Surprise, surprise! They were flooding onto the market because the previous bunch of graduates couldn't keep up their mortgage repayments! Their dreams of retirement riches had evaporated as they found themselves faced with crippling debts, not just for the properties they'd bought (but couldn't rent for anything but rock-bottom prices, if at all), but for the high-interest loans they'd taken out to pay for those over-priced, over-hyped residential property investment programs!

Not only were they having to unload their investment properties at huge losses, they were being forced to sell their own homes as well, to cover the shortfalls.

The biggest "guru" hit the headlines, shortly afterward, when government regulators raided his offices and homes to seize records. Then, a few days later, he was charged with fraud and deceptive conduct. Others soon followed. Within weeks, it was hard to find any advertisements in the newspapers for residential investment property seminars and workshops.

But before long, a new trend began to appear. "How to make your fortune in share and options trading" seminars were soon the new rage. Computer software systems were now making it possible to know exactly when to buy and sell, taking all the risk out of a notoriously volatile, high-risk wealth creation opportunity.

I noticed, too, that most of the new share trading "gurus" were the same as the previous residential property investment "gurus".

Then it struck me hard. In fact, I couldn't believe I hadn't noticed it before this.

All of the "gurus", high-tech and low-tech, were using the same techniques I'd seen used when I was young!

Those "gurus" were teaching inexperienced, eager people how to create wealth using the techniques and systems that the "gurus" themselves had used to make their fortunes in residential property investing, share and options trading and, now, internet marketing. But notice the words here?

"HAD USED" was the key. Past tense.

These "gurus" had already made their fortunes from riding the face of the latest wave. From stripping out the gold mines.

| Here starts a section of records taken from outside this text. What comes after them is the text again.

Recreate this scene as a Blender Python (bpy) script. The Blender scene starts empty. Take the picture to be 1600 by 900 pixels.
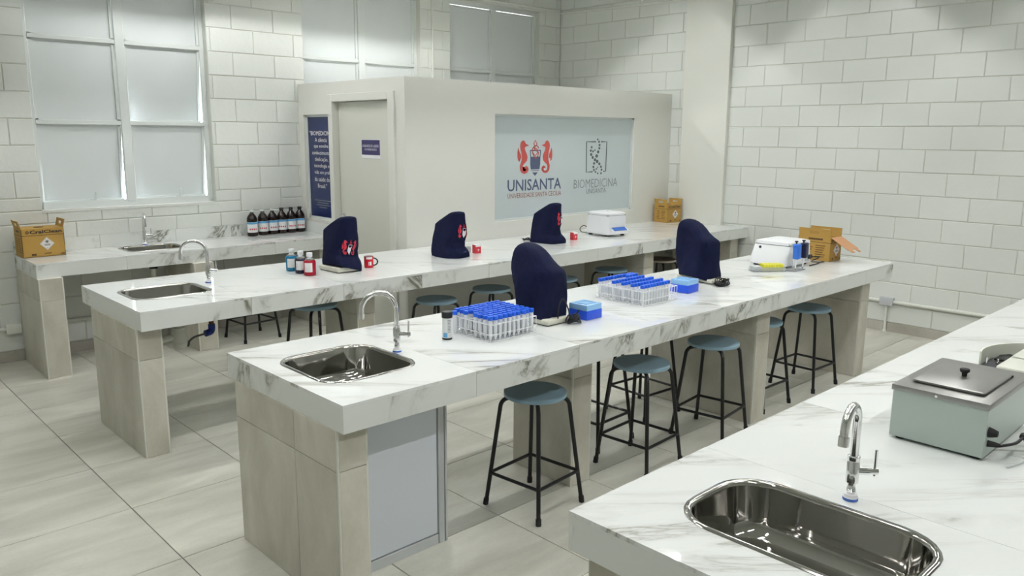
import bpy, bmesh, math, random
from mathutils import Matrix, Vector
random.seed(7)
PI = math.pi
scene = bpy.context.scene
COL = scene.collection

# ---------------------------------------------------------------- camera
CAM = Vector((-1.3961, -2.3208, 1.7778))
PITCH, ROLL, YAW, FPX = 0.1902, 0.0069, 0.8099, 1239.1
fwd = Vector((math.cos(YAW)*math.cos(PITCH), math.sin(YAW)*math.cos(PITCH), -math.sin(PITCH)))
rt = Vector((math.sin(YAW), -math.cos(YAW), 0)); up = rt.cross(fwd)
r2 = math.cos(ROLL)*rt + math.sin(ROLL)*up; u2 = -math.sin(ROLL)*rt + math.cos(ROLL)*up
cd = bpy.data.cameras.new('camera'); cam = bpy.data.objects.new('camera', cd); COL.objects.link(cam)
cam.matrix_world = Matrix(((r2.x, u2.x, -fwd.x, CAM.x), (r2.y, u2.y, -fwd.y, CAM.y), (r2.z, u2.z, -fwd.z, CAM.z), (0, 0, 0, 1)))
cd.sensor_width = 36; cd.lens = FPX/1600*36; cd.clip_start = 0.05
scene.camera = cam

# ---------------------------------------------------------------- world, exposure
w = bpy.data.worlds.new('world'); scene.world = w; w.use_nodes = True
bg = w.node_tree.nodes['Background']; bg.inputs[0].default_value = (0.93, 0.95, 1.0, 1); bg.inputs[1].default_value = 12.0
scene.view_settings.view_transform = 'Standard'; scene.view_settings.look = 'None'
scene.view_settings.gamma = 1; scene.view_settings.use_curve_mapping = False
scene.view_settings.exposure = 0.0
LAMP = 115.0
scene.cycles.max_bounces = 12; scene.cycles.diffuse_bounces = 6; scene.cycles.transparent_max_bounces = 24

# ---------------------------------------------------------------- dimensions
H, T = 0.844, 0.1066
XW, YW = 6.14, 4.75
Y1F, Y2F, Y2B, Y3F, Y3B, Y4B = 4.114, 1.998, 3.03, 0.0, 0.935, -1.07
XC, ZC = 2.49, 2.24        # cabin side plane, cabin top
XE3 = 4.825
ZCEIL = 3.75

# ---------------------------------------------------------------- materials
def srgb(r, g, b):
    f = lambda c: (c/255/12.92 if c/255 <= 0.04045 else ((c/255+0.055)/1.055)**2.4)
    return (f(r), f(g), f(b), 1)
def new_mat(name):
    m = bpy.data.materials.new(name); m.use_nodes = True
    nt = m.node_tree; return m, nt, nt.nodes['Principled BSDF']
def plain(name, col, rough=0.5, metal=0.0, spec=0.5, trans=0.0, ior=1.45, noise=0.0, nscale=40, bump=0.0, coat=0.0, alpha=1.0):
    m, nt, b = new_mat(name)
    b.inputs['Base Color'].default_value = col; b.inputs['Roughness'].default_value = rough
    b.inputs['Metallic'].default_value = metal; b.inputs['Specular IOR Level'].default_value = spec
    b.inputs['Transmission Weight'].default_value = trans; b.inputs['IOR'].default_value = ior
    b.inputs['Coat Weight'].default_value = coat; b.inputs['Alpha'].default_value = alpha
    if noise or bump:
        tc = nt.nodes.new('ShaderNodeTexCoord'); nz = nt.nodes.new('ShaderNodeTexNoise')
        nz.inputs['Scale'].default_value = nscale; nz.inputs['Detail'].default_value = 5
        nt.links.new(tc.outputs['Object'], nz.inputs['Vector'])
        if noise:
            mp = nt.nodes.new('ShaderNodeMapRange'); mp.inputs[3].default_value = 1-noise; mp.inputs[4].default_value = 1+noise
            nt.links.new(nz.outputs['Fac'], mp.inputs[0])
            mx = nt.nodes.new('ShaderNodeVectorMath'); mx.operation = 'SCALE'; mx.inputs[0].default_value = col[:3]
            nt.links.new(mp.outputs[0], mx.inputs['Scale']); nt.links.new(mx.outputs[0], b.inputs['Base Color'])
        if bump:
            bp = nt.nodes.new('ShaderNodeBump'); bp.inputs['Strength'].default_value = bump; bp.inputs['Distance'].default_value = 0.01
            nt.links.new(nz.outputs['Fac'], bp.inputs['Height']); nt.links.new(bp.outputs[0], b.inputs['Normal'])
    return m
def ramp(nt, fac, stops):
    r = nt.nodes.new('ShaderNodeValToRGB'); e = r.color_ramp.elements
    while len(e) < len(stops): e.new(0.5)
    for i, (p, c) in enumerate(stops):
        e[i].position = p; e[i].color = c if len(c) == 4 else (*c, 1)
    nt.links.new(fac, r.inputs[0]); return r
def math_n(nt, op, a, b=None):
    n = nt.nodes.new('ShaderNodeMath'); n.operation = op
    for i, v in enumerate((a, b)):
        if v is None: continue
        if isinstance(v, (int, float)): n.inputs[i].default_value = v
        else: nt.links.new(v, n.inputs[i])
    return n.outputs[0]
def tile_coords(nt, amount=40.0):
    tc = nt.nodes.new('ShaderNodeTexCoord'); oi = nt.nodes.new('ShaderNodeObjectInfo')
    mul = math_n(nt, 'MULTIPLY', oi.outputs['Random'], amount)
    cx = nt.nodes.new('ShaderNodeCombineXYZ')
    nt.links.new(mul, cx.inputs[0]); nt.links.new(math_n(nt, 'MULTIPLY', mul, 1.7), cx.inputs[1]); nt.links.new(math_n(nt, 'MULTIPLY', mul, 0.6), cx.inputs[2])
    ad = nt.nodes.new('ShaderNodeVectorMath'); ad.operation = 'ADD'
    nt.links.new(tc.outputs['Object'], ad.inputs[0]); nt.links.new(cx.outputs[0], ad.inputs[1])
    return ad.outputs[0], oi
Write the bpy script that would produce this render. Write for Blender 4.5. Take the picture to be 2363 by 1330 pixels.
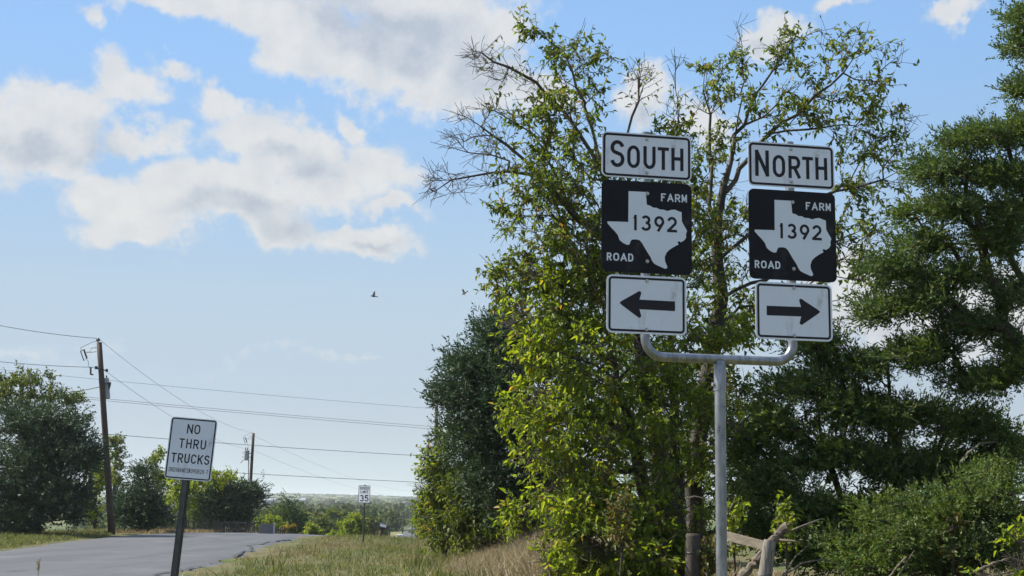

Now they were salting the tailings and selling the know-how, the picks and shovels to the gullible masses who'd missed the Gold Rush, but who were eager to get involved now that most of the gold was gone!

They use expensive, dazzling, brilliantly-written and presented advertising campaigns, direct-mail letters, free information seminars, web sites, e-books, email campaigns, online videos and teleseminars that take the promotion strategies originally used by savvy mail order marketers like "Young Hercules Body Building" and Joe Karbo with such stunning success, to whole new levels and, with the Internet, to whole new audiences.

Anyone who really knows about wealth creation knows that property and share trading are opposite sides of the same wealth creation cycle. They go round and round in waves, one side up, the other down, then vice versa. At the right time, as market conditions improve, it's property investment that offers the best returns. Then, as that market subsides, it's shares and options that begin to offer better returns.

What's happening now is that the cycle is getting shorter. The waves come faster. So the windows of opportunity are bigger, but much shorter. You have to really know what you're doing to cash in on those cycles, then get out before the wave breaks.

But if you're a good spruiker, you can still make a fortune even after the wave passes by selling the tailings, the know-how, the picks and shovels and supplies to the tail-enders... those "nervous nellies" who are too scared to ride the face of a wave, but can't resist joining all those eager, ignorant imitators wallowing in the wake of the latest wave, before finding themselves sucked out into deep water, way over their heads, by the unseen rips beneath those appealing waves.

, have you ever heard the expression "ripped off"?

As the old saying goes, "there's nothing new under the sun" and "gurus" are no exception. As long as people have been ignorant, anxious, greedy, lazy or gullible, there have been "gurus" willing to relieve them of their money. The trick lies in knowing how to sort the legitimate sellers from the snake-oil peddlars. And as long as legitimate sellers insist on mimicking the antics of sleazy snake-oil peddlars, they'll continue to be tarred with the same brush in the public perception.